1. Mobile or industrial assets must operate under similar load conditions, operational conditions, and speeds when comparative readings are taken.
2. Use similar quantities of lubricant when conducting the evaluation.

Figures 12/13 – Assets under similar operational conditions for evaluation.

3. The ambient temperature or the premises in which the evaluated mobile or industrial assets are operating must be similar.
4. Use the same instruments and methods to evaluate energy consumption for mobile or industrial assets operating with mineral-based lubricating oils and greases and synthetic lubricating oils.

It is recommended that a considerable number of similar assets under similar operational conditions be evaluated using mineral-based and synthetic lubricating oils and greases to achieve a more representative data base regarding energy or fuel savings.

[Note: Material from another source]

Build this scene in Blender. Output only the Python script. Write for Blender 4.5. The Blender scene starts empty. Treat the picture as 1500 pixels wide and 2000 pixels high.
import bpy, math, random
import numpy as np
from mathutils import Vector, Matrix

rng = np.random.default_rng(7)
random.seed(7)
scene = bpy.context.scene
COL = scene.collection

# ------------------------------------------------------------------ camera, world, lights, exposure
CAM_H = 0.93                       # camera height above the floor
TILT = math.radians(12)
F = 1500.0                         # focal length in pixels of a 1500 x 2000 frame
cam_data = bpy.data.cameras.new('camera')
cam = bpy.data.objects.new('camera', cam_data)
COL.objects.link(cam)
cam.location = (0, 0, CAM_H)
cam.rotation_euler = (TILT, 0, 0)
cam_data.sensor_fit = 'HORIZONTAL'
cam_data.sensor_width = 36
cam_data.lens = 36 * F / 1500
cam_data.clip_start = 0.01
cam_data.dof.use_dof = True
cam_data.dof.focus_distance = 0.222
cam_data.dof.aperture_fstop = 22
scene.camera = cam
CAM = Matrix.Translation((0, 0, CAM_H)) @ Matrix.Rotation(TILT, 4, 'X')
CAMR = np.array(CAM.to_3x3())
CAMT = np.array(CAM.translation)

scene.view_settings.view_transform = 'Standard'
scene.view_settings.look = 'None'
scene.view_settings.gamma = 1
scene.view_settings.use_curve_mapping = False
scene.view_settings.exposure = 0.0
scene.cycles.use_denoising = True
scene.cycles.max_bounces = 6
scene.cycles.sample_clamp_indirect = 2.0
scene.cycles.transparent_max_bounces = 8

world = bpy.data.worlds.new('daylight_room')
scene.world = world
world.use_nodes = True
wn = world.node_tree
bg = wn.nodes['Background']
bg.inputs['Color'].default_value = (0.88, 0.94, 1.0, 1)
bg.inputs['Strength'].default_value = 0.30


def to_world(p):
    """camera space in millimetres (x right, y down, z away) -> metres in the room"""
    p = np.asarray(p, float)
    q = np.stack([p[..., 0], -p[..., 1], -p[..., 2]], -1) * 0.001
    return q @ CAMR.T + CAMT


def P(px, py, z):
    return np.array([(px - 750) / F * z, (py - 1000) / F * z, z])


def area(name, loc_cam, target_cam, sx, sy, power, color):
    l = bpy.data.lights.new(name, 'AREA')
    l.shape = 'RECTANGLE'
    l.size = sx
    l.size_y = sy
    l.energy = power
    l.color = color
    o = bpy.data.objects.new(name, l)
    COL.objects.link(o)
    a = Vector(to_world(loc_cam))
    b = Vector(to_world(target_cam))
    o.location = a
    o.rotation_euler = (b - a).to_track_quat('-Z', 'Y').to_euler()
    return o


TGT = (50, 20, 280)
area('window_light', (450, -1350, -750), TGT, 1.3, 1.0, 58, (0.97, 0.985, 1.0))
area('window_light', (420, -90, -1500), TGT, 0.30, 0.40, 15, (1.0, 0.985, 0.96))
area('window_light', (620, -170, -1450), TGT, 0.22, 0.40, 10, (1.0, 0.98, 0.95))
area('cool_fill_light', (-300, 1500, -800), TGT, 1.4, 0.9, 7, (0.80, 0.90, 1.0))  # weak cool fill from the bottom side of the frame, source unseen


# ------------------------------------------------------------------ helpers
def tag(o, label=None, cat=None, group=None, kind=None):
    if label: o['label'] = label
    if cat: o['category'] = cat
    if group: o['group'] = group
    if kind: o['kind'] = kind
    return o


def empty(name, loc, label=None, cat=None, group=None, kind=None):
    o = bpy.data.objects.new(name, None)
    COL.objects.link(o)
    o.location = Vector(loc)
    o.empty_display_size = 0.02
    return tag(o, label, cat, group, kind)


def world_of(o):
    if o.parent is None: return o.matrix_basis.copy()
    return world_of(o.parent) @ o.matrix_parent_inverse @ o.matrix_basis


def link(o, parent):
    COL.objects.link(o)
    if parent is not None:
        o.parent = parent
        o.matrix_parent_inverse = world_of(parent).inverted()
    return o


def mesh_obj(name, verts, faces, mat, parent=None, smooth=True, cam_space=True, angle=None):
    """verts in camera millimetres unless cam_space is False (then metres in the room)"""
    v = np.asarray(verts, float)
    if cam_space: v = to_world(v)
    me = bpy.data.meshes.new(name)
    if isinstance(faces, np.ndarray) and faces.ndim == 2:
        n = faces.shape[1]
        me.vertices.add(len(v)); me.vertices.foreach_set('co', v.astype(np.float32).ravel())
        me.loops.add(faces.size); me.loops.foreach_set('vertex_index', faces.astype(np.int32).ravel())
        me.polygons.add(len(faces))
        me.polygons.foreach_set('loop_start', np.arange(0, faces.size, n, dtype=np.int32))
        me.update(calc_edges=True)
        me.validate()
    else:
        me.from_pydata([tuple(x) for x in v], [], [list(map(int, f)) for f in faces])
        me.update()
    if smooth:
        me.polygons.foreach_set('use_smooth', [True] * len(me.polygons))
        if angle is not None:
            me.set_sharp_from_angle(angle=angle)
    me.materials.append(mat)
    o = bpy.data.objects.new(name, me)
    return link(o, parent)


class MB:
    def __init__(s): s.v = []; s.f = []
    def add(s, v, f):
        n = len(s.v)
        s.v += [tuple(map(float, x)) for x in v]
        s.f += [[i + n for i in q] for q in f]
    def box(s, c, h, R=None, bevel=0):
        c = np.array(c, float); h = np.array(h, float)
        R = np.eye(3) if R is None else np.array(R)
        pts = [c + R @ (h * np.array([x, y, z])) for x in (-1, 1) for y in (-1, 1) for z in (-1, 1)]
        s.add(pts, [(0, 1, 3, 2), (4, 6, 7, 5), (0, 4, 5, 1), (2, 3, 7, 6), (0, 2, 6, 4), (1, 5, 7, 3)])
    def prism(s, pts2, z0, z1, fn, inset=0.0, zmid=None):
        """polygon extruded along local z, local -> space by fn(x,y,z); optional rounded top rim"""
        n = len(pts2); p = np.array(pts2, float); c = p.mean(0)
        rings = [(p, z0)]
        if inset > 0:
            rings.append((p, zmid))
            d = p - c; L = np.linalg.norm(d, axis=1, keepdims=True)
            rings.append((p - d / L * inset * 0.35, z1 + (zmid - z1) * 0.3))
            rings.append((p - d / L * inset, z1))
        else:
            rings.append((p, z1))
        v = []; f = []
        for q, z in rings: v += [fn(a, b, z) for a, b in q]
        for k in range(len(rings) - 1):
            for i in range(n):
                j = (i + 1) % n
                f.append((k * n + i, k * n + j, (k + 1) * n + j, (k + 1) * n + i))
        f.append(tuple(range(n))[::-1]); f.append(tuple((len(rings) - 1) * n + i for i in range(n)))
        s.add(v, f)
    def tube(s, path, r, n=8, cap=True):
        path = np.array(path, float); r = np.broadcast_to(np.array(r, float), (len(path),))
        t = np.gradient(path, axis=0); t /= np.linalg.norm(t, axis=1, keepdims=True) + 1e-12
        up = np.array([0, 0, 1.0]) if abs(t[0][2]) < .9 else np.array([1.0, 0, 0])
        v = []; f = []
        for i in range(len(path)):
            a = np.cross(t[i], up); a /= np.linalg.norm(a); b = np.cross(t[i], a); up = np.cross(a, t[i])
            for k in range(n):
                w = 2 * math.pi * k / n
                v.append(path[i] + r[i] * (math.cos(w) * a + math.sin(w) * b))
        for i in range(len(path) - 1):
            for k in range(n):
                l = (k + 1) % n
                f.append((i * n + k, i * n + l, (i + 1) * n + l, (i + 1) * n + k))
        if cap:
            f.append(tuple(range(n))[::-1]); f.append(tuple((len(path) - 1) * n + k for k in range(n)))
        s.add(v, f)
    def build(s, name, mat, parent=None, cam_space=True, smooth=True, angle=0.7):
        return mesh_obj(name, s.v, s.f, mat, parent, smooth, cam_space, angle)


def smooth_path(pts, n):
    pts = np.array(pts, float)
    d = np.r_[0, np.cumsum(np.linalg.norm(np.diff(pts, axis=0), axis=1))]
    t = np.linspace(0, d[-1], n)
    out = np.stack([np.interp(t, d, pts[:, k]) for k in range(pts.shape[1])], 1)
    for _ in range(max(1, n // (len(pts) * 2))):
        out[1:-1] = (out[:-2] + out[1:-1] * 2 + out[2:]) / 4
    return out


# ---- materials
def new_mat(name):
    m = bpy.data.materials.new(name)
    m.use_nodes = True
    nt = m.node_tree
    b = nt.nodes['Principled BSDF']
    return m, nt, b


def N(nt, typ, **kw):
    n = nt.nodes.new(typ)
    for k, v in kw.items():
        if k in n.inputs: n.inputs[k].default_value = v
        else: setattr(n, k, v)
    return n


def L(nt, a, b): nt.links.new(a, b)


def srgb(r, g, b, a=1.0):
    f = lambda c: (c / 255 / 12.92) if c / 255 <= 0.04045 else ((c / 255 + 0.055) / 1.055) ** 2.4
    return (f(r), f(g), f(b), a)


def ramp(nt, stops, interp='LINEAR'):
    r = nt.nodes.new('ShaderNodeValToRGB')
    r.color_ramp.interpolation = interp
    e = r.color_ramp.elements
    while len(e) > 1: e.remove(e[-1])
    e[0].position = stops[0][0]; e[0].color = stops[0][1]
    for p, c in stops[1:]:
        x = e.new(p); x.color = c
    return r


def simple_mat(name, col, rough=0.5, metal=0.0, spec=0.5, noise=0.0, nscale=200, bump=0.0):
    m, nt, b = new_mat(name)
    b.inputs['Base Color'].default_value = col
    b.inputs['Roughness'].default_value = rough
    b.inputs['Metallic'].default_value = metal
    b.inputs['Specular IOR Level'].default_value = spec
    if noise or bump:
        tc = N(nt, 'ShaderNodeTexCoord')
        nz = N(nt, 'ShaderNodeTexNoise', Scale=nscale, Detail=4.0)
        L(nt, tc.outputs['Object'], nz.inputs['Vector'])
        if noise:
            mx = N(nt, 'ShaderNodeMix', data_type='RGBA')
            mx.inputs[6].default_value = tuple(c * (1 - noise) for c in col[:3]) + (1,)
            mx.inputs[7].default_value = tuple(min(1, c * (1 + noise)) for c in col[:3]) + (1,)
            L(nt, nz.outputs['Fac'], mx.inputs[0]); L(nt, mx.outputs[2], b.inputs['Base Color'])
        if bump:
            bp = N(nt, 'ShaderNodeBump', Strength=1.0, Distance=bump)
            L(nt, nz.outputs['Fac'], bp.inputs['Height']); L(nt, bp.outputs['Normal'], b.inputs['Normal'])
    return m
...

Figures 14/15 – More equipment evaluated, greater representativeness.

Conclusion

High-performance synthetic lubricating oils and greases may be more expensive upon purchase, and the energy or fuel savings may not be noticeable at the start of their use. However, the higher acquisition cost can be justified with an increase in the overall efficiency of the mobile or industrial asset and a reduction in the total cost of ownership.

Very importantly: switching to high-performance synthetic lubricating oils or greases is an environmentally sustainable action, provides lower energy consumption, reduces CO2 emissions, and increases disposal intervals due to much longer service intervals, thereby reducing the environmental impact from the lubrication of mobile and industrial assets.